Sub est sublime.
C'est un voyage dans la nuit, une reconquête de l'Odyssée, un film en travellings dans le noir, travellings imposés par le mouvement du bateau conduisant le cinéaste le long des rives du fleuve Yangtze. Horizontal, donc, mais vertical dans sa narration.
Lousteau lit lui-même un texte qu'il a écrit, sur l'exploration imaginaire d'un robot de la NASA en quête d'un lac immense et jamais exploré, sous les glaces de Vostok. Ce texte est infiniment poétique. Il nous plonge dans la psyché de ce robot qui s'enfonce dans les glaces. Les images qu'il ramène sont des photographies, décrites avec précision, comme des amas de lumières qui se contredisent, des taches, des empreintes.
Lousteau travaille sur la disparition, le caché, l'espace invisible. L'image est principalement noire. Un faisceau cerne quelques formes indistinctes, jusqu'au barrage des 3 Gorges, de la pluie, une cabane, des arbres, des inscriptions en chinois, des 'choses'. D'autres lumières apparaissent : des phares, un autre bateau, un éclair qui embrase l'image et dessine les contours des montagnes - micro-événements superbes, toujours émotionnels, intenses.
Le texte, lui, est blanc. Limpide. Et la nuit du voyage que nous voyons entre en contraste avec l'éblouissement du voyage que nous entendons. Le bateau va vers un barrage, le robot vers un lieu qui n'a jamais connu l'air de la terre.

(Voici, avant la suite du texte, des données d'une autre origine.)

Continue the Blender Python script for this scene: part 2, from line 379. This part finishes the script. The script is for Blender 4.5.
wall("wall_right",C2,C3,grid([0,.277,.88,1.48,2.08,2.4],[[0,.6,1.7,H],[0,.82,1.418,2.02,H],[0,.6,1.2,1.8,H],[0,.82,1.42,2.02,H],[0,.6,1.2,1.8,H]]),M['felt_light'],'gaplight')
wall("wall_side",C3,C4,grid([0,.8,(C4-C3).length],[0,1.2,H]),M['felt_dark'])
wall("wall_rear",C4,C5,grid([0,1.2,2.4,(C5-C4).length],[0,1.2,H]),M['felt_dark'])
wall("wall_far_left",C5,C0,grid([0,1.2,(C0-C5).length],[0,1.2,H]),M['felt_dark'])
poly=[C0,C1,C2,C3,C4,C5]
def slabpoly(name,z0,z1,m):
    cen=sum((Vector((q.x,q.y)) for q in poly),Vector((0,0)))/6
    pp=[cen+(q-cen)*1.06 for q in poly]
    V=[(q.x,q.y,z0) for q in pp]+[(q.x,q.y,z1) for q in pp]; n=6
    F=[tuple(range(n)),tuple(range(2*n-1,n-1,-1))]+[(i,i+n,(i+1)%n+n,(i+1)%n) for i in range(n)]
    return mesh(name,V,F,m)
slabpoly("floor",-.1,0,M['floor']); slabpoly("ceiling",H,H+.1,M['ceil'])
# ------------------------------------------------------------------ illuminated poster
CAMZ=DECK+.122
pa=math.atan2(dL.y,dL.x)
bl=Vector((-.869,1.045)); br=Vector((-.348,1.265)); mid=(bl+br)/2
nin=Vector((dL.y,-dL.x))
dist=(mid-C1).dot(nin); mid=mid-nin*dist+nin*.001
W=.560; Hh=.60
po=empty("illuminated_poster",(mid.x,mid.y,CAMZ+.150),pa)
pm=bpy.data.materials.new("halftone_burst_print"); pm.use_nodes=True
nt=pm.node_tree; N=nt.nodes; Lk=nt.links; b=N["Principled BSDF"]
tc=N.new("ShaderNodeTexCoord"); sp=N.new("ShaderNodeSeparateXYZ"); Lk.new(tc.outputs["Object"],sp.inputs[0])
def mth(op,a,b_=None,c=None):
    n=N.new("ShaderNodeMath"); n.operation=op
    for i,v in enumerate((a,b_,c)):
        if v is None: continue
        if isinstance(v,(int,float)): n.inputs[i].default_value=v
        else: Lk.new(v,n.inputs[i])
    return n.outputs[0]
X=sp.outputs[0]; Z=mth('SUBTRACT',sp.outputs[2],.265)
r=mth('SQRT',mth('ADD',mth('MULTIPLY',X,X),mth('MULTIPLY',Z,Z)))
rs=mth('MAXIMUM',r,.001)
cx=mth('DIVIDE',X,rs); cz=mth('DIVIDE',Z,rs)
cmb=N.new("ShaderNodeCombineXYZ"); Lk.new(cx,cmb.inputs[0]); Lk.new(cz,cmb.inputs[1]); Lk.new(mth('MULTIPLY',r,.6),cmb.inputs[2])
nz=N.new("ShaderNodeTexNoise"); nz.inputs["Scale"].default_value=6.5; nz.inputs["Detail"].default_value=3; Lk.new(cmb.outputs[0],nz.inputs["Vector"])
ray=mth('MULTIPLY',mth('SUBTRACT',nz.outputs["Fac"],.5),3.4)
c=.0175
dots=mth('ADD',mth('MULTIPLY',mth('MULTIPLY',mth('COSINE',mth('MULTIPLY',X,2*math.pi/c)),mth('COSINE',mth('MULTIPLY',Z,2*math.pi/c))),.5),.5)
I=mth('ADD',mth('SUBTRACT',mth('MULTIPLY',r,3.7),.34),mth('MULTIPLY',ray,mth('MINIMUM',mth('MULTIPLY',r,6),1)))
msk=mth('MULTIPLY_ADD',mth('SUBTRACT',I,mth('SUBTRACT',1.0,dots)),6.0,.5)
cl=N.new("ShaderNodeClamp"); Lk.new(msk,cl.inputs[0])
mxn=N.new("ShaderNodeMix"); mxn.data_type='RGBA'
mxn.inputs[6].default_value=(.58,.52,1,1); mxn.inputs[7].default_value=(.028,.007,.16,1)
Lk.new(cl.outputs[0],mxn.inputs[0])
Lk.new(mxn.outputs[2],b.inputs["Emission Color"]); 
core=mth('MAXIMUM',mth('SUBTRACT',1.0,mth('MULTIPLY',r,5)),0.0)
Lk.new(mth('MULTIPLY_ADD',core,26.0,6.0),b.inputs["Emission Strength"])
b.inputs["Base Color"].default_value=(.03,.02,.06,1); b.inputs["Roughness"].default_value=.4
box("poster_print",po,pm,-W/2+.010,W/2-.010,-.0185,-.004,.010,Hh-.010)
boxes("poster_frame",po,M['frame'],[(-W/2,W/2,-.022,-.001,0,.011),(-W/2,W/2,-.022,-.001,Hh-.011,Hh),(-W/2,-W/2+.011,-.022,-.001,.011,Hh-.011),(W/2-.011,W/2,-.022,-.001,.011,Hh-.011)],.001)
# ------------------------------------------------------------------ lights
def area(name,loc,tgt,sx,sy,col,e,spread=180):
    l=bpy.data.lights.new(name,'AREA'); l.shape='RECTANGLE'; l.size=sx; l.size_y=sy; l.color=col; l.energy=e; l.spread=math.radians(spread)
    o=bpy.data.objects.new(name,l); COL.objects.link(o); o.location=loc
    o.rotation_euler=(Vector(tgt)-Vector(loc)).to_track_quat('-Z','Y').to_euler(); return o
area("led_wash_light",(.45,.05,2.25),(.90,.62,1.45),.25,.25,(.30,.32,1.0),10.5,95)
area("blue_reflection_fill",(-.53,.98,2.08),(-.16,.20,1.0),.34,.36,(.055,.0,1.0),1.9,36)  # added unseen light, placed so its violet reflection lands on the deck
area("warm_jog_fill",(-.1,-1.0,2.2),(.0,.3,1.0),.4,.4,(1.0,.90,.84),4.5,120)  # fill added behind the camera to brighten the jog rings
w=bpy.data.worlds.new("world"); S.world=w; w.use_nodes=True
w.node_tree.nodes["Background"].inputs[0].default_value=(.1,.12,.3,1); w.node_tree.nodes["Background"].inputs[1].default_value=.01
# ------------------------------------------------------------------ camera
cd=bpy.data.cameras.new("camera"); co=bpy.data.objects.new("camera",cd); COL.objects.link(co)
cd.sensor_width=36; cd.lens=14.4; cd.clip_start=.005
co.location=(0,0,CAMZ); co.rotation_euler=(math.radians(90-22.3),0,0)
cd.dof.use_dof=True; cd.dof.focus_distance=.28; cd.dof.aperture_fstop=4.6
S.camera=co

Ces deux histoires font naître un plan, abcisses et ordonnées, suffisamment libre pour que le spectateur puisse s'y perdre, voyager entre les deux, prendre tel mot, telle image, les faire se répondre, leur donner de l'écho. C'est d'abord lui qui est en charge de la profondeur du plan. Jusqu'à une fin (double) qui compte parmi les plus belles vues au cinéma, et qui donne au titre toute sa justification : le coeur du film est 'sub', cad en dessous. Je ne vous la raconte pas.